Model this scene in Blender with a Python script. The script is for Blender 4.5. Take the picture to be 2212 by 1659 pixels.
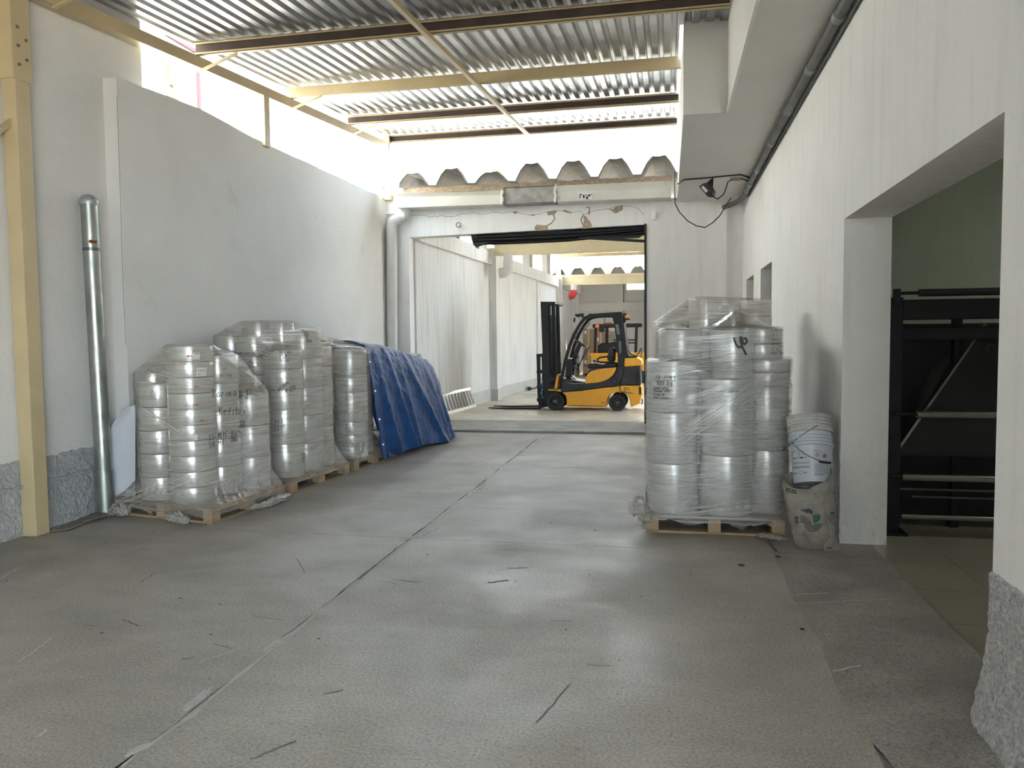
import bpy, bmesh, math, random
from mathutils import Vector, Matrix, noise
from mathutils.bvhtree import BVHTree

for o in list(bpy.data.objects):
    bpy.data.objects.remove(o)
SC = bpy.context.scene
COL = SC.collection
R = math.radians
random.seed(7)

# ---------------------------------------------------------------- camera
YAW, PIT, ROL, FPX = R(-11.4412), R(-3.35), R(-0.6029), 1661.0
_f = Vector((math.sin(YAW)*math.cos(PIT), math.cos(YAW)*math.cos(PIT), math.sin(PIT)))
_r = Vector((math.cos(YAW), -math.sin(YAW), 0))
_u = _r.cross(_f)
CR = math.cos(ROL)*_r + math.sin(ROL)*_u
CU = -math.sin(ROL)*_r + math.cos(ROL)*_u
CAM = Vector((0, 0, 1.62))
cd = bpy.data.cameras.new('camera')
cam = bpy.data.objects.new('camera', cd)
COL.objects.link(cam)
cam.matrix_world = Matrix(((CR.x, CU.x, -_f.x, CAM.x), (CR.y, CU.y, -_f.y, CAM.y),
                           (CR.z, CU.z, -_f.z, CAM.z), (0, 0, 0, 1)))
cd.sensor_width = 36
cd.lens = 36*FPX/2212
cd.clip_start = 0.05
SC.camera = cam

# ---------------------------------------------------------------- light and exposure
W = bpy.data.worlds.new('sky')
SC.world = W
W.use_nodes = True
_bg = W.node_tree.nodes['Background']
_bg.inputs[0].default_value = (0.74, 0.88, 1.0, 1)      # bright hazy sky
_bg.inputs[1].default_value = 1.0
sl = bpy.data.lights.new('sun', 'SUN')
sun = bpy.data.objects.new('sun', sl)
COL.objects.link(sun)
sl.energy = 5.0
sl.angle = R(1.5)
sl.color = (1, 0.94, 0.84)
sun.rotation_euler = Vector((-0.40, 0.45, -0.92)).to_track_quat('-Z', 'Y').to_euler()
SC.view_settings.view_transform = 'Standard'
SC.view_settings.look = 'None'
SC.view_settings.gamma = 1
SC.view_settings.use_curve_mapping = False
SC.view_settings.exposure = 4.17
SC.cycles.max_bounces = 14
SC.cycles.diffuse_bounces = 6
SC.cycles.glossy_bounces = 4
SC.cycles.transparent_max_bounces = 24
SC.cycles.use_denoising = True
SC.cycles.caustics_reflective = False
SC.cycles.caustics_refractive = False
SC.cycles.sample_clamp_indirect = 6.0


# ---------------------------------------------------------------- helpers
def at(px, py, Y):
    """world point seen at a photograph pixel, at depth plane y = Y"""
    d = (px-1106)*CR - (py-829.5)*CU + FPX*_f
    return CAM + d*(Y/d.y)


def onx(px, py, X):
    d = (px-1106)*CR - (py-829.5)*CU + FPX*_f
    return CAM + d*(X/d.x)


def onz(px, py, Z=0.0):
    d = (px-1106)*CR - (py-829.5)*CU + FPX*_f
    return CAM + d*((Z-CAM.z)/d.z)


class MB:
    """collects shapes, then links them as ONE mesh object"""
    def __init__(s):
        s.v = []
        s.f = []

    def poly(s, pts, faces):
        n = len(s.v)
        s.v += [tuple(p) for p in pts]
        s.f += [tuple(i+n for i in f) for f in faces]
        return s

    def box(s, a, b, M=None):
        x0, y0, z0 = a
        x1, y1, z1 = b
        p = [Vector(q) for q in ((x0,y0,z0),(x1,y0,z0),(x1,y1,z0),(x0,y1,z0),(x0,y0,z1),(x1,y0,z1),(x1,y1,z1),(x0,y1,z1))]
        if M:
            p = [M @ q for q in p]
        return s.poly(p, ((3,2,1,0),(4,5,6,7),(0,1,5,4),(1,2,6,5),(2,3,7,6),(3,0,4,7)))

    def bbox(s, a, b, bev=0.01, M=None):
        """box with chamfered edges"""
        bm = bmesh.new()
        bmesh.ops.create_cube(bm, size=1)
        c = [(a[i]+b[i])/2 for i in range(3)]
        d = [abs(b[i]-a[i]) for i in range(3)]
        for v in bm.verts:
            v.co = Vector((v.co.x*d[0]+c[0], v.co.y*d[1]+c[1], v.co.z*d[2]+c[2]))
        bmesh.ops.bevel(bm, geom=list(bm.edges), offset=min(bev, min(d)*.45), segments=2, affect='EDGES', profile=.5)
        return s.bm(bm, M)

    def bm(s, bm, M=None):
        bm.verts.index_update()
        n = len(s.v)
        s.v += [tuple(M @ v.co if M else v.co) for v in bm.verts]
        s.f += [tuple(v.index+n for v in f.verts) for f in bm.faces]
        bm.free()
        return s

    def bar(s, p0, p1, w, h, up=(0, 0, 1)):
        """square bar from p0 to p1: w across, h along up"""
        p0, p1 = Vector(p0), Vector(p1)
        d = (p1-p0).normalized()
        u = Vector(up)
        sd = d.cross(u)
        if sd.length < 1e-4:
            u = Vector((1, 0, 0))
            sd = d.cross(u)
        sd.normalize()
        u = sd.cross(d)
        q = []
        for p in (p0, p1):
            q += [p-sd*w/2-u*h/2, p+sd*w/2-u*h/2, p+sd*w/2+u*h/2, p-sd*w/2+u*h/2]
        return s.poly(q, ((0,1,2,3),(7,6,5,4),(0,4,5,1),(1,5,6,2),(2,6,7,3),(3,7,4,0)))

    def tube(s, path, r, n=10, caps=True, radii=None):
        path = [Vector(p) for p in path]
        m = len(path)
        t0 = (path[1]-path[0]).normalized()
        a = Vector((0, 0, 1)) if abs(t0.z) < .9 else Vector((1, 0, 0))
        u = t0.cross(a).normalized()
        pts = []
        for i, p in enumerate(path):
            t = (path[min(i+1, m-1)]-path[max(i-1, 0)]).normalized()
            u = (u-t*u.dot(t))
            u.normalize()
            w = t.cross(u)
            rr = radii[i] if radii else r
            for k in range(n):
                an = 2*math.pi*k/n
                pts.append(p+u*math.cos(an)*rr+w*math.sin(an)*rr)
        fc = []
        for i in range(m-1):
            for k in range(n):
                fc.append((i*n+k, i*n+(k+1) % n, (i+1)*n+(k+1) % n, (i+1)*n+k))
        if caps:
            fc.append(tuple(range(n-1, -1, -1)))
            fc.append(tuple((m-1)*n+k for k in range(n)))
        return s.poly(pts, fc)

    def lathe(s, prof, n=32, M=None, close=True):
        """profile of (r, z) pairs turned about z"""
        pts = []
        for r, z in prof:
            for k in range(n):
                an = 2*math.pi*k/n
                q = Vector((r*math.cos(an), r*math.sin(an), z))
                pts.append(M @ q if M else q)
        m = len(prof)
        fc = []
        for i in range(m-1):
            for k in range(n):
                fc.append((i*n+k, i*n+(k+1) % n, (i+1)*n+(k+1) % n, (i+1)*n+k))
        if close:
            fc.append(tuple(range(n-1, -1, -1)))
            fc.append(tuple((m-1)*n+k for k in range(n)))
        return s.poly(pts, fc)

    def prism(s, pts, vec):
        """polygon extruded along vec"""
        pts = [Vector(p) for p in pts]
        vec = Vector(vec)
        n = len(pts)
        nrm = Vector((0, 0, 0))
        for i in range(n):
            nrm += pts[i].cross(pts[(i+1) % n])
        a, b = pts, [p+vec for p in pts]
        if nrm.dot(vec) < 0:
            pass
        else:
            a, b = b, a
        fc = [tuple(range(n)), tuple(range(2*n-1, n-1, -1))]
        for i in range(n):
            j = (i+1) % n
            fc.append((i, i+n, j+n, j))
        return s.poly(a+b, fc)

    def grid(s, fn, nu, nv):
        pts = [fn(i/(nu-1), j/(nv-1)) for i in range(nu) for j in range(nv)]
        fc = [(i*nv+j, (i+1)*nv+j, (i+1)*nv+j+1, i*nv+j+1) for i in range(nu-1) for j in range(nv-1)]
        return s.poly(pts, fc)

    def ribbon(s, path, w, nrm):
        """flat stroke of width w lying on a surface with normal nrm"""
        path = [Vector(p) for p in path]
        nrm = Vector(nrm)
        m = len(path)
        pts = []
        for i, p in enumerate(path):
            t = path[min(i+1, m-1)]-path[max(i-1, 0)]
            if t.length < 1e-7:
                t = Vector((1, 0, 0))
            sd = nrm.cross(t.normalized())
            if sd.length < 1e-6:
                sd = Vector((0, 0, 1))
            sd.normalize()
            pts += [p-sd*w/2, p+sd*w/2]
        return s.poly(pts, [(2*i, 2*i+1, 2*i+3, 2*i+2) for i in range(m-1)])

    def build(s, name, mat, parent=None, smooth=False, fix=True):
        me = bpy.data.meshes.new(name)
        me.from_pydata(s.v, [], s.f)
        if fix:
            b = bmesh.new()
            b.from_mesh(me)
            bmesh.ops.recalc_face_normals(b, faces=b.faces)
            b.to_mesh(me)
            b.free()
        me.materials.append(mat)
        if smooth:
            me.shade_smooth()
            me.set_sharp_from_angle(angle=R(smooth if smooth is not True else 40))
        return link(name, me, parent)


def pworld(o):
    M = Matrix.LocRotScale(o.location, o.rotation_euler, o.scale)
    if o.parent:
        M = pworld(o.parent) @ o.matrix_parent_inverse @ M
    return M


def link(name, me, parent=None):
    o = bpy.data.objects.new(name, me)
    COL.objects.link(o)
    if parent:
        o.parent = parent
        o.matrix_parent_inverse = pworld(parent).inverted()
    return o


def thing(name, label, cat, loc=(0, 0, 0), group=None, rz=0):
    o = bpy.data.objects.new(name, None)
    COL.objects.link(o)
    o.location = loc
    o.rotation_euler = (0, 0, rz)
    o.empty_display_size = .1
    return tag(o, label, cat, group)


def tag(o, label, cat, group=None):
    o['label'] = label
    o['category'] = cat
    if group:
        o['group'] = group
    return o


def struct(o, label=None):
    o['kind'] = 'structure'
    if label:
        o['label'] = label
    return o


def holder(name, loc=(0, 0, 0)):
    o = bpy.data.objects.new(name, None)
    COL.objects.link(o)
    o.location = loc
    return struct(o)


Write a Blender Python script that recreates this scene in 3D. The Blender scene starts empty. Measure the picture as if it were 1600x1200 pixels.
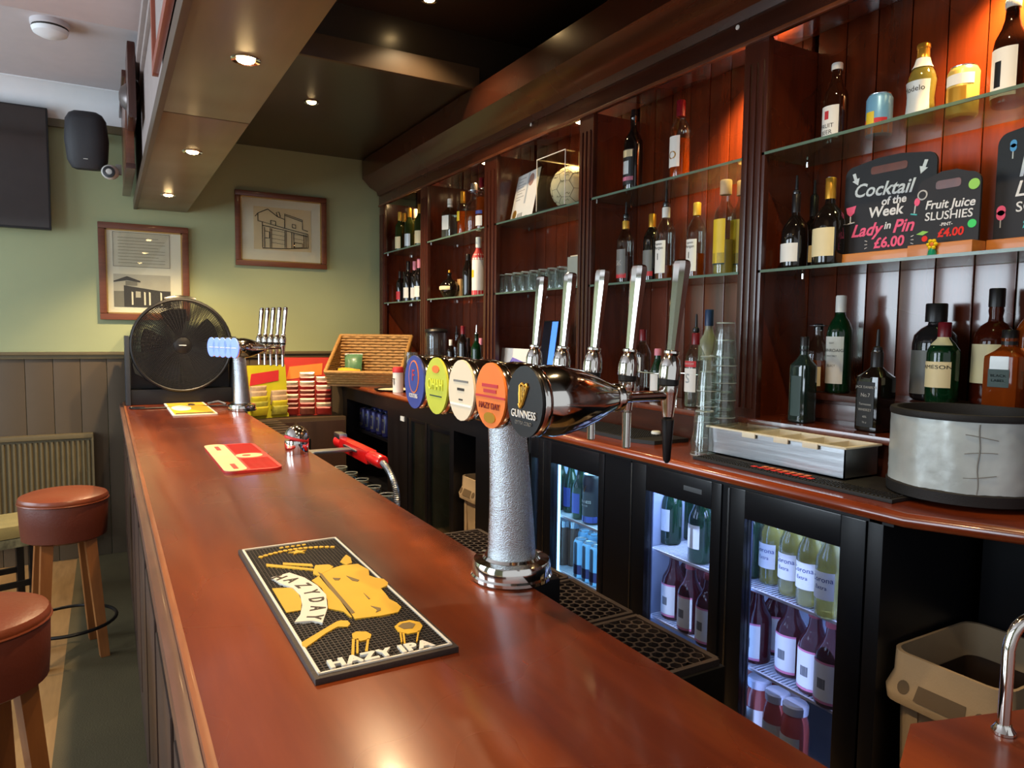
import bpy, bmesh, math, random
from mathutils import Vector, Matrix
random.seed(7)
SC = bpy.context.scene
COL = SC.collection
PI = math.pi
# ------------------------------------------------------------------ camera
F = 1110.0
def _n(v):
    v = Vector(v); v.normalize(); return v
_Y = _n((165-800, 511-600, F))
_h = Vector((1, .0115, 0))
_U = _h.cross(_Y); _U.normalize()
if _U.y > 0: _U = -_U
_X = _Y.cross(_U)
if _X.x < 0: _X = -_X
CAMZ = 1.55
cam = bpy.data.cameras.new('camera'); camo = bpy.data.objects.new('camera', cam); COL.objects.link(camo)
cam.sensor_width = 36; cam.lens = F/1600*36; cam.clip_start = .02; cam.clip_end = 60
camo.matrix_world = Matrix(((_X.x, -_X.y, -_X.z, 0), (_Y.x, -_Y.y, -_Y.z, 0), (_U.x, -_U.y, -_U.z, CAMZ), (0, 0, 0, 1)))
SC.camera = camo
# ------------------------------------------------------------------ view and world
SC.view_settings.view_transform = 'Standard'; SC.view_settings.look = 'None'
SC.view_settings.exposure = 0.25; SC.view_settings.gamma = 1.0; SC.view_settings.use_curve_mapping = False
SC.cycles.transparent_max_bounces = 24
SC.cycles.max_bounces = 8
SC.cycles.use_denoising = True
SC.cycles.sample_clamp_indirect = 4.0
W = bpy.data.worlds.new('world'); SC.world = W; W.use_nodes = True
W.node_tree.nodes['Background'].inputs[0].default_value = (.92, .95, 1.0, 1)
W.node_tree.nodes['Background'].inputs[1].default_value = .62
def area(name, loc, rot, sx, sy, power, col, spread=PI):
    l = bpy.data.lights.new(name, 'AREA'); l.shape = 'RECTANGLE'; l.size = sx; l.size_y = sy
    l.energy = power; l.color = col; l.spread = spread
    o = bpy.data.objects.new(name, l); COL.objects.link(o); o.location = loc; o.rotation_euler = rot
    return o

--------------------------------

Locate "Write a Blender" in the listing above, then print exactly the lines from that line through the final one, omitting all pictures.

* Correct answer *
Write a Blender Python script that recreates this scene in 3D. The Blender scene starts empty. Measure the picture as if it were 1600x1200 pixels.
import bpy, bmesh, math, random
from mathutils import Vector, Matrix
random.seed(7)
SC = bpy.context.scene
COL = SC.collection
PI = math.pi
# ------------------------------------------------------------------ camera
F = 1110.0
def _n(v):
    v = Vector(v); v.normalize(); return v
_Y = _n((165-800, 511-600, F))
_h = Vector((1, .0115, 0))
_U = _h.cross(_Y); _U.normalize()
if _U.y > 0: _U = -_U
_X = _Y.cross(_U)
if _X.x < 0: _X = -_X
CAMZ = 1.55
cam = bpy.data.cameras.new('camera'); camo = bpy.data.objects.new('camera', cam); COL.objects.link(camo)
cam.sensor_width = 36; cam.lens = F/1600*36; cam.clip_start = .02; cam.clip_end = 60
camo.matrix_world = Matrix(((_X.x, -_X.y, -_X.z, 0), (_Y.x, -_Y.y, -_Y.z, 0), (_U.x, -_U.y, -_U.z, CAMZ), (0, 0, 0, 1)))
SC.camera = camo
# ------------------------------------------------------------------ view and world
SC.view_settings.view_transform = 'Standard'; SC.view_settings.look = 'None'
SC.view_settings.exposure = 0.25; SC.view_settings.gamma = 1.0; SC.view_settings.use_curve_mapping = False
SC.cycles.transparent_max_bounces = 24
SC.cycles.max_bounces = 8
SC.cycles.use_denoising = True
SC.cycles.sample_clamp_indirect = 4.0
W = bpy.data.worlds.new('world'); SC.world = W; W.use_nodes = True
W.node_tree.nodes['Background'].inputs[0].default_value = (.92, .95, 1.0, 1)
W.node_tree.nodes['Background'].inputs[1].default_value = .62
def area(name, loc, rot, sx, sy, power, col, spread=PI):
    l = bpy.data.lights.new(name, 'AREA'); l.shape = 'RECTANGLE'; l.size = sx; l.size_y = sy
    l.energy = power; l.color = col; l.spread = spread
    o = bpy.data.objects.new(name, l); COL.objects.link(o); o.location = loc; o.rotation_euler = rot
    return o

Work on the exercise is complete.